▸ Description of the task
Print out each entry below exactly, please.

(Scene modeling code data)
## START

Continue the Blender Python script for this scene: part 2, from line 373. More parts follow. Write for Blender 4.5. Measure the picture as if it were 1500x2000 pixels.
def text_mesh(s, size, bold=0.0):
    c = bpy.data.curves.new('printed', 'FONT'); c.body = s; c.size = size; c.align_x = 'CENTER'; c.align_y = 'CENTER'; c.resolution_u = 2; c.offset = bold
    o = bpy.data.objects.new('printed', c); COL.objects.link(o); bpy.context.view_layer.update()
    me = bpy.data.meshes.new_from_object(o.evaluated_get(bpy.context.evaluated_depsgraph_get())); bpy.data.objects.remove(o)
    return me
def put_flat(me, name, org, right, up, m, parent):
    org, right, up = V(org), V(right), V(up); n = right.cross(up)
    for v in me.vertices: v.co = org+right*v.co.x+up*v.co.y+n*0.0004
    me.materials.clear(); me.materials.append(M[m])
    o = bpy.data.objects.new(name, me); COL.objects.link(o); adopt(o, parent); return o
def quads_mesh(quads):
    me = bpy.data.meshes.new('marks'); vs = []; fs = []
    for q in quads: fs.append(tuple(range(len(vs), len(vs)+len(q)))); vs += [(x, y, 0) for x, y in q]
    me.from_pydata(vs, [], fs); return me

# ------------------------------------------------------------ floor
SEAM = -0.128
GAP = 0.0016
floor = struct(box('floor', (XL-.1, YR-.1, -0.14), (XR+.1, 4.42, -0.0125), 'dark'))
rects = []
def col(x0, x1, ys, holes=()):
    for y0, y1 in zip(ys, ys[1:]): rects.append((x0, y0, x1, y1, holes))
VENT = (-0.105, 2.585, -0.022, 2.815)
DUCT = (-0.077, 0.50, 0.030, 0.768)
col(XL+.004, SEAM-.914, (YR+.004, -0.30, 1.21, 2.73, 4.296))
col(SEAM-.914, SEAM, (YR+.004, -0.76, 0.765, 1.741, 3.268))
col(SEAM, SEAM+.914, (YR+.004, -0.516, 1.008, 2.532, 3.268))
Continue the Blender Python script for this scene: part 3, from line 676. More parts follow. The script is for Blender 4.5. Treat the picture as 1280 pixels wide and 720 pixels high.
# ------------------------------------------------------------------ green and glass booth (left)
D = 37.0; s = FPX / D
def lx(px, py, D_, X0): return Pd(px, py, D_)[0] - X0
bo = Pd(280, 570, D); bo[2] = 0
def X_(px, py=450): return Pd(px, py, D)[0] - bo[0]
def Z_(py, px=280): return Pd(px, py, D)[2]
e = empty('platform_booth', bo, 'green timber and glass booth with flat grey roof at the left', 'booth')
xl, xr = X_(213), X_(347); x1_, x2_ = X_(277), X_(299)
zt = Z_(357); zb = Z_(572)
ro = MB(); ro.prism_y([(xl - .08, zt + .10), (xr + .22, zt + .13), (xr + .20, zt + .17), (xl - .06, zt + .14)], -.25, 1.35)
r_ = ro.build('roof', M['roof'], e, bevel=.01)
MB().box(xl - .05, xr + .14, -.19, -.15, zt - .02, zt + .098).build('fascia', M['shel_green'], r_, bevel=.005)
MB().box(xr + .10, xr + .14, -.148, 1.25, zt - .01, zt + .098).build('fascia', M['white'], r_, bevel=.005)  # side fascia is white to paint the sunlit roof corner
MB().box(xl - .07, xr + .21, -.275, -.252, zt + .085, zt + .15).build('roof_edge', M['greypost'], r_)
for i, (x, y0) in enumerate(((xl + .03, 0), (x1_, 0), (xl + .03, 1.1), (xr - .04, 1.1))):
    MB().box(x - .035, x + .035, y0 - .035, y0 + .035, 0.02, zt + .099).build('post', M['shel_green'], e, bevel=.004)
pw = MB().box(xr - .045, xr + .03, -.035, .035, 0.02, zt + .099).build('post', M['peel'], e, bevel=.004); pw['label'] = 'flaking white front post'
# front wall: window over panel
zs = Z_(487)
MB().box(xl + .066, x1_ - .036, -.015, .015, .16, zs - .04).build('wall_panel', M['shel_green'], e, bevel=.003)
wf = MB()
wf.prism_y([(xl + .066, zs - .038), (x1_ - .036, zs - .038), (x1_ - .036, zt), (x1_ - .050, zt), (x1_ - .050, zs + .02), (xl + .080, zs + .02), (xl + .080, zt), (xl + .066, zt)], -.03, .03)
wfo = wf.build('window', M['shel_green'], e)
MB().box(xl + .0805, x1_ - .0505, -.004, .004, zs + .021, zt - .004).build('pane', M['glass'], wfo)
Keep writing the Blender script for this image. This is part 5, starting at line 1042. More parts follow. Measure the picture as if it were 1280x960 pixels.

## END

▸ Answer to the problem
Continue the Blender Python script for this scene: part 2, from line 373. More parts follow. Write for Blender 4.5. Measure the picture as if it were 1500x2000 pixels.
def text_mesh(s, size, bold=0.0):
    c = bpy.data.curves.new('printed', 'FONT'); c.body = s; c.size = size; c.align_x = 'CENTER'; c.align_y = 'CENTER'; c.resolution_u = 2; c.offset = bold
    o = bpy.data.objects.new('printed', c); COL.objects.link(o); bpy.context.view_layer.update()
    me = bpy.data.meshes.new_from_object(o.evaluated_get(bpy.context.evaluated_depsgraph_get())); bpy.data.objects.remove(o)
    return me
def put_flat(me, name, org, right, up, m, parent):
    org, right, up = V(org), V(right), V(up); n = right.cross(up)
    for v in me.vertices: v.co = org+right*v.co.x+up*v.co.y+n*0.0004
    me.materials.clear(); me.materials.append(M[m])
    o = bpy.data.objects.new(name, me); COL.objects.link(o); adopt(o, parent); return o
def quads_mesh(quads):
    me = bpy.data.meshes.new('marks'); vs = []; fs = []
    for q in quads: fs.append(tuple(range(len(vs), len(vs)+len(q)))); vs += [(x, y, 0) for x, y in q]
    me.from_pydata(vs, [], fs); return me

# ------------------------------------------------------------ floor
SEAM = -0.128
GAP = 0.0016
floor = struct(box('floor', (XL-.1, YR-.1, -0.14), (XR+.1, 4.42, -0.0125), 'dark'))
rects = []
def col(x0, x1, ys, holes=()):
    for y0, y1 in zip(ys, ys[1:]): rects.append((x0, y0, x1, y1, holes))
VENT = (-0.105, 2.585, -0.022, 2.815)
DUCT = (-0.077, 0.50, 0.030, 0.768)
col(XL+.004, SEAM-.914, (YR+.004, -0.30, 1.21, 2.73, 4.296))
col(SEAM-.914, SEAM, (YR+.004, -0.76, 0.765, 1.741, 3.268))
col(SEAM, SEAM+.914, (YR+.004, -0.516, 1.008, 2.532, 3.268))
Continue the Blender Python script for this scene: part 3, from line 676. More parts follow. The script is for Blender 4.5. Treat the picture as 1280 pixels wide and 720 pixels high.
# ------------------------------------------------------------------ green and glass booth (left)
D = 37.0; s = FPX / D
def lx(px, py, D_, X0): return Pd(px, py, D_)[0] - X0
bo = Pd(280, 570, D); bo[2] = 0
def X_(px, py=450): return Pd(px, py, D)[0] - bo[0]
def Z_(py, px=280): return Pd(px, py, D)[2]
e = empty('platform_booth', bo, 'green timber and glass booth with flat grey roof at the left', 'booth')
xl, xr = X_(213), X_(347); x1_, x2_ = X_(277), X_(299)
zt = Z_(357); zb = Z_(572)
ro = MB(); ro.prism_y([(xl - .08, zt + .10), (xr + .22, zt + .13), (xr + .20, zt + .17), (xl - .06, zt + .14)], -.25, 1.35)
r_ = ro.build('roof', M['roof'], e, bevel=.01)
MB().box(xl - .05, xr + .14, -.19, -.15, zt - .02, zt + .098).build('fascia', M['shel_green'], r_, bevel=.005)
MB().box(xr + .10, xr + .14, -.148, 1.25, zt - .01, zt + .098).build('fascia', M['white'], r_, bevel=.005)  # side fascia is white to paint the sunlit roof corner
MB().box(xl - .07, xr + .21, -.275, -.252, zt + .085, zt + .15).build('roof_edge', M['greypost'], r_)
for i, (x, y0) in enumerate(((xl + .03, 0), (x1_, 0), (xl + .03, 1.1), (xr - .04, 1.1))):
    MB().box(x - .035, x + .035, y0 - .035, y0 + .035, 0.02, zt + .099).build('post', M['shel_green'], e, bevel=.004)
pw = MB().box(xr - .045, xr + .03, -.035, .035, 0.02, zt + .099).build('post', M['peel'], e, bevel=.004); pw['label'] = 'flaking white front post'
# front wall: window over panel
zs = Z_(487)
MB().box(xl + .066, x1_ - .036, -.015, .015, .16, zs - .04).build('wall_panel', M['shel_green'], e, bevel=.003)
wf = MB()
wf.prism_y([(xl + .066, zs - .038), (x1_ - .036, zs - .038), (x1_ - .036, zt), (x1_ - .050, zt), (x1_ - .050, zs + .02), (xl + .080, zs + .02), (xl + .080, zt), (xl + .066, zt)], -.03, .03)
wfo = wf.build('window', M['shel_green'], e)
MB().box(xl + .0805, x1_ - .0505, -.004, .004, zs + .021, zt - .004).build('pane', M['glass'], wfo)
Keep writing the Blender script for this image. This is part 5, starting at line 1042. More parts follow. Measure the picture as if it were 1280x960 pixels.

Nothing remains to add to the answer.